- EXERCISE BRIEF -
Print each line exactly as it is given.

╔══

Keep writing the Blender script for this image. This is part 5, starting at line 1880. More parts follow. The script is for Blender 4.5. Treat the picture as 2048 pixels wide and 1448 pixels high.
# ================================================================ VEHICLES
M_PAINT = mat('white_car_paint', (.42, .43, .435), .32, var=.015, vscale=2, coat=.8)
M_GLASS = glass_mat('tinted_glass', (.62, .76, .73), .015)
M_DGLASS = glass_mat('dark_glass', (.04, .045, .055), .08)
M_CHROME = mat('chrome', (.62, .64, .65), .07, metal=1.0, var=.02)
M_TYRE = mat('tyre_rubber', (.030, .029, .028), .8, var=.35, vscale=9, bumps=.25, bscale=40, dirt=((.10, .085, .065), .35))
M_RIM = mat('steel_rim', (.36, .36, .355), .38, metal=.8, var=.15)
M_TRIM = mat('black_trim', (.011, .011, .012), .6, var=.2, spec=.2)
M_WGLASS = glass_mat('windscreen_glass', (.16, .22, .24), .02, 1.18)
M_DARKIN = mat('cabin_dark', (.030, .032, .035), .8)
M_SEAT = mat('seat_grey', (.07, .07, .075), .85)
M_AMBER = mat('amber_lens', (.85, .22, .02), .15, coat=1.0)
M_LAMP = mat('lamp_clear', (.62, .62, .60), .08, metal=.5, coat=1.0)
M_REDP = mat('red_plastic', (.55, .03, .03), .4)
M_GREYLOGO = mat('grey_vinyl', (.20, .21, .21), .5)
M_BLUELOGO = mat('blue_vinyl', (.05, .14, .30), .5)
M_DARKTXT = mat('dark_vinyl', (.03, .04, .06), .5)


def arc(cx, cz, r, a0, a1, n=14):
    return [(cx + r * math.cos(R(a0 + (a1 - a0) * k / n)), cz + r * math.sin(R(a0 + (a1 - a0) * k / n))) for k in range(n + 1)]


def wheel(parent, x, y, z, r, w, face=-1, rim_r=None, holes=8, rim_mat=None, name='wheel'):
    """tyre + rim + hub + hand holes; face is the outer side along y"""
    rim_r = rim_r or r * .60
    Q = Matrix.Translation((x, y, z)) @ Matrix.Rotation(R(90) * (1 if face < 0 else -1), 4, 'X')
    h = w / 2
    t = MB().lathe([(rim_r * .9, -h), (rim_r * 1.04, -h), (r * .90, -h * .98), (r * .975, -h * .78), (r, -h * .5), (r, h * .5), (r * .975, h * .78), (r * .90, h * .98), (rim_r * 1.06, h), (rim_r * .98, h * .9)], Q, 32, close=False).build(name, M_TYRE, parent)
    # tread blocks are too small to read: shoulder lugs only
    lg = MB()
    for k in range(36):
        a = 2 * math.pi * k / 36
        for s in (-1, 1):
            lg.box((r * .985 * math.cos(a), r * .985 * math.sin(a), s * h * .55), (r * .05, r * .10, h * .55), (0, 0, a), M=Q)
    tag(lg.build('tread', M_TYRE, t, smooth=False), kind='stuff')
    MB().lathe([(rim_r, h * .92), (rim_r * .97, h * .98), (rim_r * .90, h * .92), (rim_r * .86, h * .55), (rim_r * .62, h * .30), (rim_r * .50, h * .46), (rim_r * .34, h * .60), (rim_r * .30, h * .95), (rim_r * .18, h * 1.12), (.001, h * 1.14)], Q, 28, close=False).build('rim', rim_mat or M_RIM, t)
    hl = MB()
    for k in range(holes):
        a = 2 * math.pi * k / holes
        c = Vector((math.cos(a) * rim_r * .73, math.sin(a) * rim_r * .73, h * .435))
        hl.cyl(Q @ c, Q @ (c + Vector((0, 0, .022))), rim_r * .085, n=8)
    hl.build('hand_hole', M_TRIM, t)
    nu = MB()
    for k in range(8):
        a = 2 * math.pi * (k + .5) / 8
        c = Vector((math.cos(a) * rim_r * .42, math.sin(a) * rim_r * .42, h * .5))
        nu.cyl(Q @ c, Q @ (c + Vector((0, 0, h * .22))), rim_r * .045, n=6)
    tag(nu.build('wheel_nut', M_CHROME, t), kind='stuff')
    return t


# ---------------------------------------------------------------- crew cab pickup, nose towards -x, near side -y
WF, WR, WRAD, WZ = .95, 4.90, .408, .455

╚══

- REPLY TO THE EXERCISE -
Keep writing the Blender script for this image. This is part 5, starting at line 1880. More parts follow. The script is for Blender 4.5. Treat the picture as 2048 pixels wide and 1448 pixels high.
# ================================================================ VEHICLES
M_PAINT = mat('white_car_paint', (.42, .43, .435), .32, var=.015, vscale=2, coat=.8)
M_GLASS = glass_mat('tinted_glass', (.62, .76, .73), .015)
M_DGLASS = glass_mat('dark_glass', (.04, .045, .055), .08)
M_CHROME = mat('chrome', (.62, .64, .65), .07, metal=1.0, var=.02)
M_TYRE = mat('tyre_rubber', (.030, .029, .028), .8, var=.35, vscale=9, bumps=.25, bscale=40, dirt=((.10, .085, .065), .35))
M_RIM = mat('steel_rim', (.36, .36, .355), .38, metal=.8, var=.15)
M_TRIM = mat('black_trim', (.011, .011, .012), .6, var=.2, spec=.2)
M_WGLASS = glass_mat('windscreen_glass', (.16, .22, .24), .02, 1.18)
M_DARKIN = mat('cabin_dark', (.030, .032, .035), .8)
M_SEAT = mat('seat_grey', (.07, .07, .075), .85)
M_AMBER = mat('amber_lens', (.85, .22, .02), .15, coat=1.0)
M_LAMP = mat('lamp_clear', (.62, .62, .60), .08, metal=.5, coat=1.0)
M_REDP = mat('red_plastic', (.55, .03, .03), .4)
M_GREYLOGO = mat('grey_vinyl', (.20, .21, .21), .5)
M_BLUELOGO = mat('blue_vinyl', (.05, .14, .30), .5)
M_DARKTXT = mat('dark_vinyl', (.03, .04, .06), .5)


def arc(cx, cz, r, a0, a1, n=14):
    return [(cx + r * math.cos(R(a0 + (a1 - a0) * k / n)), cz + r * math.sin(R(a0 + (a1 - a0) * k / n))) for k in range(n + 1)]


def wheel(parent, x, y, z, r, w, face=-1, rim_r=None, holes=8, rim_mat=None, name='wheel'):
    """tyre + rim + hub + hand holes; face is the outer side along y"""
    rim_r = rim_r or r * .60
    Q = Matrix.Translation((x, y, z)) @ Matrix.Rotation(R(90) * (1 if face < 0 else -1), 4, 'X')
    h = w / 2
    t = MB().lathe([(rim_r * .9, -h), (rim_r * 1.04, -h), (r * .90, -h * .98), (r * .975, -h * .78), (r, -h * .5), (r, h * .5), (r * .975, h * .78), (r * .90, h * .98), (rim_r * 1.06, h), (rim_r * .98, h * .9)], Q, 32, close=False).build(name, M_TYRE, parent)
    # tread blocks are too small to read: shoulder lugs only
    lg = MB()
    for k in range(36):
        a = 2 * math.pi * k / 36
        for s in (-1, 1):
            lg.box((r * .985 * math.cos(a), r * .985 * math.sin(a), s * h * .55), (r * .05, r * .10, h * .55), (0, 0, a), M=Q)
    tag(lg.build('tread', M_TYRE, t, smooth=False), kind='stuff')
    MB().lathe([(rim_r, h * .92), (rim_r * .97, h * .98), (rim_r * .90, h * .92), (rim_r * .86, h * .55), (rim_r * .62, h * .30), (rim_r * .50, h * .46), (rim_r * .34, h * .60), (rim_r * .30, h * .95), (rim_r * .18, h * 1.12), (.001, h * 1.14)], Q, 28, close=False).build('rim', rim_mat or M_RIM, t)
    hl = MB()
    for k in range(holes):
        a = 2 * math.pi * k / holes
        c = Vector((math.cos(a) * rim_r * .73, math.sin(a) * rim_r * .73, h * .435))
        hl.cyl(Q @ c, Q @ (c + Vector((0, 0, .022))), rim_r * .085, n=8)
    hl.build('hand_hole', M_TRIM, t)
    nu = MB()
    for k in range(8):
        a = 2 * math.pi * (k + .5) / 8
        c = Vector((math.cos(a) * rim_r * .42, math.sin(a) * rim_r * .42, h * .5))
        nu.cyl(Q @ c, Q @ (c + Vector((0, 0, h * .22))), rim_r * .045, n=6)
    tag(nu.build('wheel_nut', M_CHROME, t), kind='stuff')
    return t


# ---------------------------------------------------------------- crew cab pickup, nose towards -x, near side -y
WF, WR, WRAD, WZ = .95, 4.90, .408, .455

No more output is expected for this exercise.